#### Task material

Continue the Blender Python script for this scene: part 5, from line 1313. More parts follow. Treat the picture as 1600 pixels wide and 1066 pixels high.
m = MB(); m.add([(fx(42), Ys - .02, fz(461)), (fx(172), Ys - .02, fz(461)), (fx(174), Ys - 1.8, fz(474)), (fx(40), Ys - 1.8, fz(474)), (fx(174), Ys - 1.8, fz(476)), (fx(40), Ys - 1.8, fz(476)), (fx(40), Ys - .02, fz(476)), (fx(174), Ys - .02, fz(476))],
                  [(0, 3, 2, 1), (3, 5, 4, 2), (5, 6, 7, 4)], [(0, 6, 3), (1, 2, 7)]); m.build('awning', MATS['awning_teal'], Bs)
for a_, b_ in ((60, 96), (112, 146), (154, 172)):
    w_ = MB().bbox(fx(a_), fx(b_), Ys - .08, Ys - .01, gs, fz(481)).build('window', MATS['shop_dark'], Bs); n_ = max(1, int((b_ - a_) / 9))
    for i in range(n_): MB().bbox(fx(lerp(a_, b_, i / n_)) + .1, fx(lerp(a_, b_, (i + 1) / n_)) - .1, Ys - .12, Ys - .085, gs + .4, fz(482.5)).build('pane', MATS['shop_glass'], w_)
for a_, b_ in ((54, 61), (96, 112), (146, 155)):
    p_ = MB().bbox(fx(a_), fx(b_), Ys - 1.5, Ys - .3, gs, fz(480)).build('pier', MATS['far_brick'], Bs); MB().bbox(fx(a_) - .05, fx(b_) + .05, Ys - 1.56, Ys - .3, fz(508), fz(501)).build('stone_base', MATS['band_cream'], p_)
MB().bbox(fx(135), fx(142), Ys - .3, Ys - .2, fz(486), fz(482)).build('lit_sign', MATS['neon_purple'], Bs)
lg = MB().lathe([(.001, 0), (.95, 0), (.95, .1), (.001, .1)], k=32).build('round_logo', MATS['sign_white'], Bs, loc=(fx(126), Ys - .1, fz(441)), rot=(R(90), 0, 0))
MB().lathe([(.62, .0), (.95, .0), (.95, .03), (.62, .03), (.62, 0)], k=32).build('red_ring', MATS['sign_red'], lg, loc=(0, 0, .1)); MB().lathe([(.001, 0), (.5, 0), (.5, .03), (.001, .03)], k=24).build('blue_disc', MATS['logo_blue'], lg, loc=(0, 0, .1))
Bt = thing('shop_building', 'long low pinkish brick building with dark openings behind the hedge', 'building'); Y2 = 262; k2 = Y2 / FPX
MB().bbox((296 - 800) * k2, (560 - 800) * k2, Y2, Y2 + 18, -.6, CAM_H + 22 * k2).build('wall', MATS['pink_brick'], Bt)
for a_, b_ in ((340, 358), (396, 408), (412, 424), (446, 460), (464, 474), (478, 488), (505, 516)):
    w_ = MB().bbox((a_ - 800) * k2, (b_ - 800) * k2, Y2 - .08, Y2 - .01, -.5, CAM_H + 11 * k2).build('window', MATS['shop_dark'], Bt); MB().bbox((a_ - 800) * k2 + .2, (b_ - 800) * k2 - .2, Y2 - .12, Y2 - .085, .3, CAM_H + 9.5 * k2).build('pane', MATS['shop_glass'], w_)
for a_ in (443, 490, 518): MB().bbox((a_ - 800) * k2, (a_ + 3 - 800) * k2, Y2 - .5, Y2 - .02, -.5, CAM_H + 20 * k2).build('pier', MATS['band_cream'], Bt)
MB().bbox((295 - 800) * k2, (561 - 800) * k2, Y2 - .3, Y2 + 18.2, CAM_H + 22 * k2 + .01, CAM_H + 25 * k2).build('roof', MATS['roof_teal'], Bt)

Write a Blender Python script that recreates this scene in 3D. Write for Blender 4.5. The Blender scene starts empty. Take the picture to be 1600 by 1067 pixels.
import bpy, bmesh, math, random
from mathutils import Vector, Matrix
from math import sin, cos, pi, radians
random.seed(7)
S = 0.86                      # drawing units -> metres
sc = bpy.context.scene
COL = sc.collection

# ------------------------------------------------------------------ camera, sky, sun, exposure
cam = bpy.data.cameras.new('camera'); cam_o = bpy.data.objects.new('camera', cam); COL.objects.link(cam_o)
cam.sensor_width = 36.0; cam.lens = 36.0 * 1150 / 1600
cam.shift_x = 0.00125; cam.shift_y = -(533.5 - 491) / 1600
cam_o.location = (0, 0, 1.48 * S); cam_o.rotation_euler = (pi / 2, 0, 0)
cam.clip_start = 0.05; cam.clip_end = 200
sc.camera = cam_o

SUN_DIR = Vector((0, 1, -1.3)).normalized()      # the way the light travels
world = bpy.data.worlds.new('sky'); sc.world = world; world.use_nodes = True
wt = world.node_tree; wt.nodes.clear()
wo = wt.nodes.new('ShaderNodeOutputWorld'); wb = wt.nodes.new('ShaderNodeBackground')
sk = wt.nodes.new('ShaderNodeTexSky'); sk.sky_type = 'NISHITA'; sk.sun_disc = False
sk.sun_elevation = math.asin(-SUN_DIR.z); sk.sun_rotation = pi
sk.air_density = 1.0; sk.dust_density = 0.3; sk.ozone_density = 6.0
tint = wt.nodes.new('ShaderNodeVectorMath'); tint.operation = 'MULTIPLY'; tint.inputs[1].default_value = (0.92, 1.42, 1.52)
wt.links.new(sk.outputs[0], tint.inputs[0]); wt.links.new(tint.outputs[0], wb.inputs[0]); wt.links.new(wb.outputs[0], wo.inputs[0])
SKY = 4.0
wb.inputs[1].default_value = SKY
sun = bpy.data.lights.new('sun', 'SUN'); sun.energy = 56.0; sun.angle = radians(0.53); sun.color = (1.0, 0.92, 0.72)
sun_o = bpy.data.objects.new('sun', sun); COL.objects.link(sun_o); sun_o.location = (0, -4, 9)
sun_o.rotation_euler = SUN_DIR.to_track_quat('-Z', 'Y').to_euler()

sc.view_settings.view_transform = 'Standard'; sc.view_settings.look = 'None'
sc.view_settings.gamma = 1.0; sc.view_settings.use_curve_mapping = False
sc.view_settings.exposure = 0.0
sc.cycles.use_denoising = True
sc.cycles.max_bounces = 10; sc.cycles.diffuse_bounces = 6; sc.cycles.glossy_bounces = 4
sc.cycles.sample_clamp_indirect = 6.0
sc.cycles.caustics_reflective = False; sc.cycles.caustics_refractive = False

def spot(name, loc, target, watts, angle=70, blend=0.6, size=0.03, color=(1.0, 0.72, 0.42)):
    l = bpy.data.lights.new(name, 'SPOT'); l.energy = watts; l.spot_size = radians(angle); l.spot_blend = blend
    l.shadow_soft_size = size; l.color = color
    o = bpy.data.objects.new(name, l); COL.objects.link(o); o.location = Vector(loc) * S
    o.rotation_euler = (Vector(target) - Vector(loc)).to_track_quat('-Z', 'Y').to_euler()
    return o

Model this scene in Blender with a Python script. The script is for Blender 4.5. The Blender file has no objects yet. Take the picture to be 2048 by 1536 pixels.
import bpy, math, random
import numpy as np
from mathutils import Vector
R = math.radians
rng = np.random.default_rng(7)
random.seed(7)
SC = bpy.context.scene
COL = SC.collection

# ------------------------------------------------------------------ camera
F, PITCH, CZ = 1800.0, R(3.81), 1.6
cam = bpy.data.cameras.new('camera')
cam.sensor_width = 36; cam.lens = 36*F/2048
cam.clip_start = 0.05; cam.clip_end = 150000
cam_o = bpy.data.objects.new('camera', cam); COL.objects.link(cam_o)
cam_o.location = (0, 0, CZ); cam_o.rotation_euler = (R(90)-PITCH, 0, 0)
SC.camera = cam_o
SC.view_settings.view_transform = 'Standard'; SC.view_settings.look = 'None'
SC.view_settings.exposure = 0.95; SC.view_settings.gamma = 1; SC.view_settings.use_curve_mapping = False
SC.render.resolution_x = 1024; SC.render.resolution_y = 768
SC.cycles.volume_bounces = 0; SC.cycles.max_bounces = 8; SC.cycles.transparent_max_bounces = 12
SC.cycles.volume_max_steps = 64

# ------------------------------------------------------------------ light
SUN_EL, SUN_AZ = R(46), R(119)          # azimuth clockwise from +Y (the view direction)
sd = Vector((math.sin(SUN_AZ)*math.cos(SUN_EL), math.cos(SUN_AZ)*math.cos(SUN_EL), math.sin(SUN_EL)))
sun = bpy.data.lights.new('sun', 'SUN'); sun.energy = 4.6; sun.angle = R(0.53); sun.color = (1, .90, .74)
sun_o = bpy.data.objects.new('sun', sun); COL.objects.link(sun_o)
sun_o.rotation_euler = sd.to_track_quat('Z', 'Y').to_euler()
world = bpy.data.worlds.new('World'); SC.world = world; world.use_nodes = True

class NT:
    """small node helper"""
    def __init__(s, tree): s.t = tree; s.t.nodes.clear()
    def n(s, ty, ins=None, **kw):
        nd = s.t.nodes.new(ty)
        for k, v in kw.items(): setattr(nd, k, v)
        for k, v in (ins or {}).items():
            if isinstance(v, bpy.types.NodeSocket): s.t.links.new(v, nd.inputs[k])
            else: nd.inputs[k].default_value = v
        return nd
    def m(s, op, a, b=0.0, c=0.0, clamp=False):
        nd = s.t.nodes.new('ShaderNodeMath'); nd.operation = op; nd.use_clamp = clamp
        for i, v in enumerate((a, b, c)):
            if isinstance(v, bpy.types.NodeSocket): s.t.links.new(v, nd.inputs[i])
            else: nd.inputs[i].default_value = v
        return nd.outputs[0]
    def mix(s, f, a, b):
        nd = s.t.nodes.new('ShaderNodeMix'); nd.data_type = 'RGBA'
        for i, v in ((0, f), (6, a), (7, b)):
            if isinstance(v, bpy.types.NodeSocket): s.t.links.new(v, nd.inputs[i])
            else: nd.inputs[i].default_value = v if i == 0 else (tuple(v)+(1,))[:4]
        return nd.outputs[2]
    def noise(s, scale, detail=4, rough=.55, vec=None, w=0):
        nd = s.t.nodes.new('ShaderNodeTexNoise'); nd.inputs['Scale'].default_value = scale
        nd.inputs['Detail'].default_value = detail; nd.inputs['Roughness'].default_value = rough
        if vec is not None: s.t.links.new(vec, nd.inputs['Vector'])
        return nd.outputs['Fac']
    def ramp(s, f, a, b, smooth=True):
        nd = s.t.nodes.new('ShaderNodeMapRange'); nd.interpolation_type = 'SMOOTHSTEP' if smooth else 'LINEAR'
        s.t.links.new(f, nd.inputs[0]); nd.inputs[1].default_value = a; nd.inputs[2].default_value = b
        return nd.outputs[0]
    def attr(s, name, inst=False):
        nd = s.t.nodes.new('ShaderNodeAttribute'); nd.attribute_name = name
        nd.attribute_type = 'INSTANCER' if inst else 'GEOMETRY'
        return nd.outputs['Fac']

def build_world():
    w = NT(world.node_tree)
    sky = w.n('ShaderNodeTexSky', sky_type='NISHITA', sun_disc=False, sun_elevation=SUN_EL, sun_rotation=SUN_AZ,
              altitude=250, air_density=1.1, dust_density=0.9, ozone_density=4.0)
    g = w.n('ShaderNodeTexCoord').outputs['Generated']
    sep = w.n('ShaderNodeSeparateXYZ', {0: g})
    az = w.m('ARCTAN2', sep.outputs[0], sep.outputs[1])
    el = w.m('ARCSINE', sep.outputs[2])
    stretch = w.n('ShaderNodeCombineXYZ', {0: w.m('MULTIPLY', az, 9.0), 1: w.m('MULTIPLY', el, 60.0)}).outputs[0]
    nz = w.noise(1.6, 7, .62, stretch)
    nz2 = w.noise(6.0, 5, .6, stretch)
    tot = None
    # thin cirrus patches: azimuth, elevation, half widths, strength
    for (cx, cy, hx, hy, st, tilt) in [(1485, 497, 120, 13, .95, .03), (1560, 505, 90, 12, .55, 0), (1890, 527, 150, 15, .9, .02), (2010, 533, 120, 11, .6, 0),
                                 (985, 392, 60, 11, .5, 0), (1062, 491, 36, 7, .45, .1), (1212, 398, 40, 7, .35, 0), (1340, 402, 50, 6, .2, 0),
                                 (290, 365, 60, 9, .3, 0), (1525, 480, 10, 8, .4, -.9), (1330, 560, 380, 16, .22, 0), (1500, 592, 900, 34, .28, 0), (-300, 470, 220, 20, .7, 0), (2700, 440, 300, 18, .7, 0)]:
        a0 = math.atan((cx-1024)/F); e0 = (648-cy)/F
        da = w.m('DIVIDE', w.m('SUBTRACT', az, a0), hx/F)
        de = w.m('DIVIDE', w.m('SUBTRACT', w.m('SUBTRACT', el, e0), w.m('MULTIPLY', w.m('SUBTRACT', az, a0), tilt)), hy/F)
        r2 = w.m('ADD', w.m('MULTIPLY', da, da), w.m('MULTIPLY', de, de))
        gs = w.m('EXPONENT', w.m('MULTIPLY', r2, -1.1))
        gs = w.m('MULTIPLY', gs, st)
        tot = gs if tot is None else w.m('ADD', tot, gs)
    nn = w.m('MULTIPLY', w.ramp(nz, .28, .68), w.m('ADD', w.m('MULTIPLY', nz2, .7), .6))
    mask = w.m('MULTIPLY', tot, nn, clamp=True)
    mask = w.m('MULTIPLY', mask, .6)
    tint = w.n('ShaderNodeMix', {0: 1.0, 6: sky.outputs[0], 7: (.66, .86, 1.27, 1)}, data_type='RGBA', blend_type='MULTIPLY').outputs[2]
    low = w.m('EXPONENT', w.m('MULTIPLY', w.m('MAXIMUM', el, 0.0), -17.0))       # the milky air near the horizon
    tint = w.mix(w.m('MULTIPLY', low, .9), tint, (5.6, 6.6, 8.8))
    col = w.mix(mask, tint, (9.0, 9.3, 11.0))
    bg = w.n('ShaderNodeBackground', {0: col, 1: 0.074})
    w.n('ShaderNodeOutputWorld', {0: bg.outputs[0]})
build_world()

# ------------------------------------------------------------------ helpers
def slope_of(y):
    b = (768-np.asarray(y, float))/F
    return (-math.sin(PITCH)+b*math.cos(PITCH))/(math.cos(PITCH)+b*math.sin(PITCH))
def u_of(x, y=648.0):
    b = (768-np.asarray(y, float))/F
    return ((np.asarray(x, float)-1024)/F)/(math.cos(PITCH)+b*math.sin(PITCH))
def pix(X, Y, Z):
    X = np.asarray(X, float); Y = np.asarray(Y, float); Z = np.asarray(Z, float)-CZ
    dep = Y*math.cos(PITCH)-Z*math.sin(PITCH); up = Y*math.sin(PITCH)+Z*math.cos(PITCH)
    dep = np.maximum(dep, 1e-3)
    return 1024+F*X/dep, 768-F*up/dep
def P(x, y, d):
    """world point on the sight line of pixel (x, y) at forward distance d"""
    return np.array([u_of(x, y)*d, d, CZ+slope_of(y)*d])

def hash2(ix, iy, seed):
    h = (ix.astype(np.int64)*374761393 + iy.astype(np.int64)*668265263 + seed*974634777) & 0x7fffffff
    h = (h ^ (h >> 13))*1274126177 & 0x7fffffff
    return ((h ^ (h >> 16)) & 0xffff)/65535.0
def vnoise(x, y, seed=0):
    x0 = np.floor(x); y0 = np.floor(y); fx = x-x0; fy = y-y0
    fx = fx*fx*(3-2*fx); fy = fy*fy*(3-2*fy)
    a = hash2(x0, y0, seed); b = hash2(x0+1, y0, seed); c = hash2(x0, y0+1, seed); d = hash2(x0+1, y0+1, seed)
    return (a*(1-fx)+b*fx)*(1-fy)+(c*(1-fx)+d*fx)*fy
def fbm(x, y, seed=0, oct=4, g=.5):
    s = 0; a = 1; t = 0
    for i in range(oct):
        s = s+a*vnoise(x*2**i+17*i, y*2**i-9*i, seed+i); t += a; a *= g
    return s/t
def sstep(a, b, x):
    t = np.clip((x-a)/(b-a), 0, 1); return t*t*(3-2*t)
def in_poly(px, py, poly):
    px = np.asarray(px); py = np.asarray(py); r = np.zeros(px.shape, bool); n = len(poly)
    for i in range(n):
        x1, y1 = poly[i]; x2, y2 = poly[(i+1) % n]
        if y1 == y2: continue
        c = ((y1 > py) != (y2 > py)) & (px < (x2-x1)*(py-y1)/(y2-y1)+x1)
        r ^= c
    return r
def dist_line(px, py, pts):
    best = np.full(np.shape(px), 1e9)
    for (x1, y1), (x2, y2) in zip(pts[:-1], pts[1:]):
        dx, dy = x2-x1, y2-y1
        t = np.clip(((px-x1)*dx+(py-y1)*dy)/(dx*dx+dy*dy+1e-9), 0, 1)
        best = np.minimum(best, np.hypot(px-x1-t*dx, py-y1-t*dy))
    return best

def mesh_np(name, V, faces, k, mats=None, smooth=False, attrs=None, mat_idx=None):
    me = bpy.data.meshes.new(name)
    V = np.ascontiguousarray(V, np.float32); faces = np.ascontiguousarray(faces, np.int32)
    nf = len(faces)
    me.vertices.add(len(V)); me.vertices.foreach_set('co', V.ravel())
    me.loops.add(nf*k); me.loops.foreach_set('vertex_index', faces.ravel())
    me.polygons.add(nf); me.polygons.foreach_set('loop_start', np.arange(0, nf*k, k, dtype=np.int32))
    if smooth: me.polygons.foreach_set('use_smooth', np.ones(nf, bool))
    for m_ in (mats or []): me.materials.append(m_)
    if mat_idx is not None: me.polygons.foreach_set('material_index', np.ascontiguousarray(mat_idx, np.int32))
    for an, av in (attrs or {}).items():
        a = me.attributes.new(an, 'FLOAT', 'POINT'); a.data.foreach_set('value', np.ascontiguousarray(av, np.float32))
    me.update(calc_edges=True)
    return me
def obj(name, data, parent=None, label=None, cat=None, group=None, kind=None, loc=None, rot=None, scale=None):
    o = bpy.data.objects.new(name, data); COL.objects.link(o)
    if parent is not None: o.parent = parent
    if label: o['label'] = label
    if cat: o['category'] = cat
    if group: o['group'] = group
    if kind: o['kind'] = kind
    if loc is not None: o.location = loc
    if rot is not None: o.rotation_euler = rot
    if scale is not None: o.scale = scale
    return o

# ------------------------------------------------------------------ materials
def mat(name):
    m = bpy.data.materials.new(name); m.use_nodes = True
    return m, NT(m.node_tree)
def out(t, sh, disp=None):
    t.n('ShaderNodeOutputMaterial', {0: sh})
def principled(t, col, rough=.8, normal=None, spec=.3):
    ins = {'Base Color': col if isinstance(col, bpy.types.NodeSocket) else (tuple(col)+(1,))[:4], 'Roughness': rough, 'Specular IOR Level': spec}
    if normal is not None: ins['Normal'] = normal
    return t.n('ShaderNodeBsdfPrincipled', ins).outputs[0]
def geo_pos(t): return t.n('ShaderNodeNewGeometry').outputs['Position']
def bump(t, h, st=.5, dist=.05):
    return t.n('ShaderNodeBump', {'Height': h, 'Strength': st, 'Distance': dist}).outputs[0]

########

Exercise instructions
Count every line above that holds the string "with" and give the total, nothing more.

The reply
2